この香り高いアナーキズムは、省略形を操り、はちまきを巻いた蟻の行列の中を進む者にとっては、ちょっとだけうざい存在にもなった。
これが、シェフを崇めてしまう「おぉ」といえるキュイジーヌ。
しかし結局のところ、それを口にする人間にとっては意味不明のキュイジーヌにすぎない。儀式は延々と続くが、常に腹ぺこ状態というわけ。
このナルシストな動きの中で、すごい才能が花咲く場合もあるけれど、客としては直接的に関係する問題ではない。
サーカスのテント上の状況のように、それは皿のはるか上での出来事。言ってしまえば、僕らは、シェフの存在が絶対的に必要なわけではないのだ。
その上、シェフは客席に対して、すこしパラサイトになりがちだ。
常に気が利くわけではない上、料理が遅れて運ばれてきたり、言葉やカトラリーに不器用だったり。これが、作者がそこにいる料理界で、どんどん見られるようになってきた現状だろう。
解放された精神こそ、間違いなく、キュイジーヌの中で最も手強い食材といえる。
パリにあるレストラン、ラ・ビガラッド(La Bigarrade, 106, rue Nollet – 75017 Paris T. 01 42 26 01 02)がいい例だった。45ユーロのコースは、輝かしい。
それは、でかい皿の底にのせられた小さなサイコロ状の料理から始まる。
凍結乾燥された、シェフのへその緒か?
いや違う。
なんだこれは?
その物体は、口に入れるとスポーツカーみたいに速攻消えていった。
集中力が必要だった。
2度は繰り返せないから。
次に、トリュフが帽子みたいにのせられた、帆立貝が2つ。
これはうまかった。
表現法はかなり簡潔だけれど、あっさりした魚にサラダとライムと味噌がうまく合っていた。
料理には緊張しか感じられなかったが、次の料理は、ずいぶんたってから運ばれてきた。
これが、今軽蔑のただ中にある物体が添えられたリゾット。
その食材こそが、ビーツ。
このフツーで基本的な野菜を嫌っているわけではない。
ただ、いつもいつも皿の上に登場するものだから、出来れば避けて通りたい食材になってしまった。
その味のする角柱は、はっきりいってまずかった。食感も、退屈で短すぎた。
クレモンティーヌとレモン、フランボワーズのピューレがのった、デザートのリオレ(ご飯のカスタードクリーム煮込み)もいまいちで、食事の最後には、妙な不満感が胸に残った。
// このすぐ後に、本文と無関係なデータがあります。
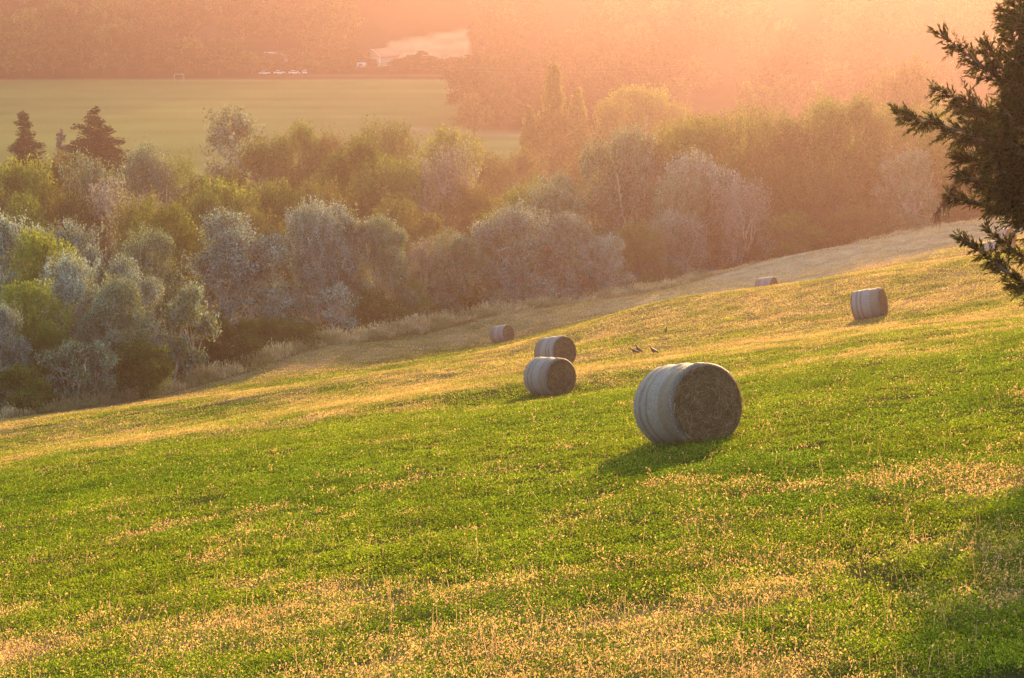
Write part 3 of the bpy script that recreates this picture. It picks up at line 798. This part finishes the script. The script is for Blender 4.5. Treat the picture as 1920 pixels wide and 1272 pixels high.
# ------------------------------------------------------------------ dark conifer at the right
def conifer():
    rng = np.random.default_rng(77)
    D0 = 30.0
    tp = at(2075, 300, D0); tx = tp[0]
    gz = g1(tx, D0)
    base = np.array([tx, D0, gz])
    e = empty('conifer_tree', base, 'dark backlit conifer with ragged drooping boughs at the right frame edge', 'conifer')
    A = Acc(); twigs = []        # twig: start, dir, length
    htop = 7.0
    A.add(*tube([(0, 0, -.4), (.05, 0, 2), (0, .05, 5), (0, 0, htop)], [.19, .16, .1, .02], 9))
    boughs = []
    def px(pts, dd):
        n = len(pts); return [at(u, v, D0 + dd * (0.25 + .75 * i / (n - 1))) - base for i, (u, v) in enumerate(pts)]
    for pts, dd, w in [([(2075, 160), (1985, 95), (1920, 45), (1880, 18)], -.5, .20), ([(2075, 60), (1980, 20), (1905, 2)], .4, .16),
                   ([(2075, 340), (1960, 240), (1860, 140), (1765, 66)], -.9, .22), ([(2075, 300), (1970, 210), (1880, 130), (1840, 82)], .3, .24),
                   ([(2075, 330), (1960, 270), (1850, 205), (1756, 168)], .5, .30), ([(2075, 260), (1990, 180), (1920, 110), (1890, 62)], -.3, .22),
                   ([(2075, 420), (1960, 340), (1850, 262), (1760, 232), (1684, 217)], -.4, .24), ([(2075, 400), (1960, 320), (1870, 245), (1800, 200)], .8, .30),
                   ([(2075, 450), (1950, 360), (1850, 310), (1795, 292)], .2, .30), ([(2075, 450), (1960, 400), (1860, 345), (1800, 330)], -.8, .26),
                   ([(2075, 470), (1960, 415), (1850, 382), (1780, 366)], .1, .15), ([(2075, 480), (1970, 425), (1890, 392), (1850, 388)], .7, .14),
                   ([(2075, 650), (1960, 565), (1890, 508), (1840, 472), (1802, 444)], -.6, .12), ([(2075, 570), (1960, 508), (1900, 466), (1851, 432)], .1, .07),
                   ([(2075, 640), (1990, 575), (1930, 545), (1893, 530)], .2, .12), ([(2075, 380), (1980, 330), (1900, 300), (1850, 285)], -1.1, .34),
                   ([(2075, 420), (1990, 380), (1910, 360), (1860, 350)], -1.0, .34), ([(2075, 350), (1980, 280), (1905, 235), (1880, 200)], -1.0, .30),
                   ([(2075, 470), (1985, 425), (1930, 395), (1885, 380)], -.7, .10), ([(2075, 240), (1990, 210), (1930, 170), (1900, 130)], .9, .26),
                   ([(2075, 440), (1990, 420), (1900, 372), (1850, 350)], .9, .20), ([(2075, 330), (1990, 300), (1900, 280), (1830, 250)], .2, .34)]:
        boughs.append((np.array(px(pts, dd)), w))
    for k in range(26):                              # dense inner boughs near the trunk
        v0 = rng.uniform(60, 440); ut = rng.uniform(1850, 1945); vt = v0 - rng.uniform(10, 90)
        boughs.append((np.array(px([(2075, v0 + 60), (1990, v0), (ut, vt)], rng.uniform(-1.3, 1.3))), .32))
    for k in range(26):                              # the boughs on the other sides
        z = 2.0 + 4.6 * rng.random(); a = rng.uniform(-1.9, 1.9)
        L = 2.5 * (1 - (z - 1.6) / 7.4) + .35
        t = np.array([math.cos(a) * L, math.sin(a) * L, z + .35 * L * rng.uniform(-.2, 1)])
        boughs.append((np.array([(0, 0, z - .3), tuple(t * .5 + np.array([0, 0, z * .5 - .1])), tuple(t)]), .26))
    for path, w in boughs:
        n = 14
        s = np.linspace(0, len(path) - 1, n)
        p = np.stack([np.interp(s, np.arange(len(path)), path[:, i]) for i in range(3)], 1)
        p[1:] += rng.normal(size=(n - 1, 3)) * .018
        A.add(*tube(p, np.linspace(.045, .008, n), 5))
        tl = np.linalg.norm(np.diff(p, axis=0), axis=1).sum()
        m = int(tl * 30)
        for j in range(m):
            f = .14 + .86 * (j + rng.random()) / m
            i = f * (n - 1); i0 = min(n - 2, int(i)); q = p[i0] + (p[i0 + 1] - p[i0]) * (i - i0)
            ax = unit(p[min(n - 1, i0 + 1)] - p[i0])
            side = unit(np.cross(ax, rng.normal(size=3)))
            dirn = unit(ax * rng.uniform(.4, 1.0) + side * rng.uniform(.3, 1.1) + np.array([0, 0, rng.uniform(-.6, .25)]))
            ln = w * 2.1 * (1.12 - f) * (.25 + 1.3 * rng.random() ** 1.5) + .07
            A.add(*tube([q, q + dirn * ln], [.006, .002], 3))
            k2 = max(3, int(ln / .016))
            for c in range(k2):
                g = (c + .6 * rng.random()) / k2
                d2 = unit(dirn * .9 + .6 * unit(rng.normal(size=3)))
                twigs.append((*(q + dirn * ln * g), *d2, (.055 + .085 * rng.random()) * (1.15 - .5 * g)))
            twigs.append((*(q + dirn * ln), *dirn, .12))
    T = np.array(twigs); n = len(T)
    P, D, L = T[:, :3], T[:, 3:6], T[:, 6]
    Qs, cols = [], []
    for k in range(3):
        Vv = unit(np.cross(D, rnd_dirs(rng, n)))
        dd = unit(D + .25 * rnd_dirs(rng, n))
        Qs.append(rhombs(P + dd * L[:, None] * .5, dd, Vv, L, .005 + .11 * L)); 
        cols.append(palette(rng, 'shade', n) * (.8 + .7 * rng.random(n))[:, None])
    Q = np.concatenate(Qs); col = np.concatenate(cols)
    link('trunk', A.mesh('conifer_trunk', M_bark, True), e)
    link('crown', mesh_np('conifer_crown', Q.reshape(-1, 3), np.arange(len(Q) * 4).reshape(-1, 4), M_spray, col), e)
    # hanging dead bough with rust-brown needles
    p = np.array(px([(1860, 300), (1810, 312), (1790, 345), (1772, 375), (1757, 398)], .35))
    B = Acc(); tw = []
    s = np.linspace(0, 4, 12); q = np.stack([np.interp(s, np.arange(5), p[:, i]) for i in range(3)], 1)
    B.add(*tube(q, np.linspace(.02, .005, 12), 5))
    for k in range(90):
        i = rng.integers(2, 12); st = q[i] + rng.normal(size=3) * .02
        ln = .12 + .26 * rng.random() * (1 if i < 9 else .5)
        dr = unit(np.array([rng.normal() * .35 - .12, rng.normal() * .35, -1]))
        B.add(*tube([st, st + dr * ln * .6, st + dr * ln + np.array([.02 * rng.normal(), 0, 0])], [.007, .006, .002], 3))
    link('dead_bough', B.mesh('dead_bough', plain_mat('dead_needles', (0.20, 0.085, 0.04), scale=20)), e)['label'] = 'hanging rust-brown dead bough'
conifer()

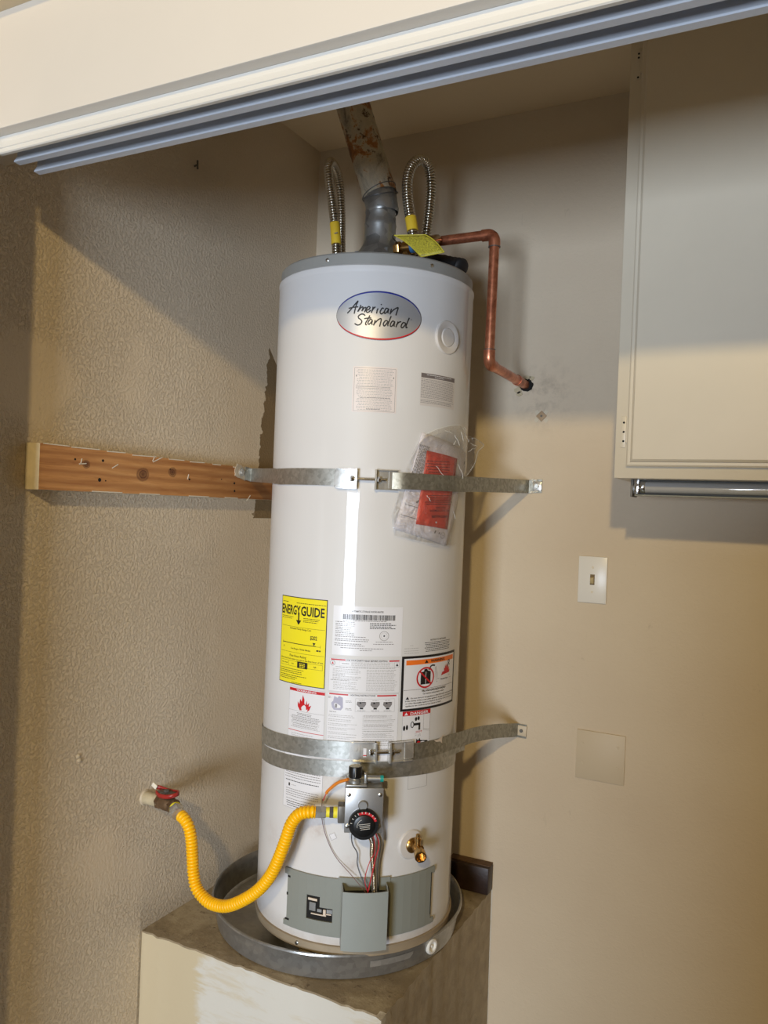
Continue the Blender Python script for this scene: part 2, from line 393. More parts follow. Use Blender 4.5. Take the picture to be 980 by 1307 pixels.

それが、食べ過ぎたからなのか、食べ足りなかったからなのか、期待しすぎたからなのか、僕の陣地ではない領域に足を踏み入れてしまったからなのか、はたまた、ポップな辛酸がききすぎて、自立した輝かしいガストロノミーのせいだったのか、わからない。
数世紀先も、レストランは、「ミャム」と言いたい場所であり続けなければならない。
尊敬の念は、服従しやすい人民を好む。
ただ、僕らはそう簡単には服従しないってこと。ただそれだけ。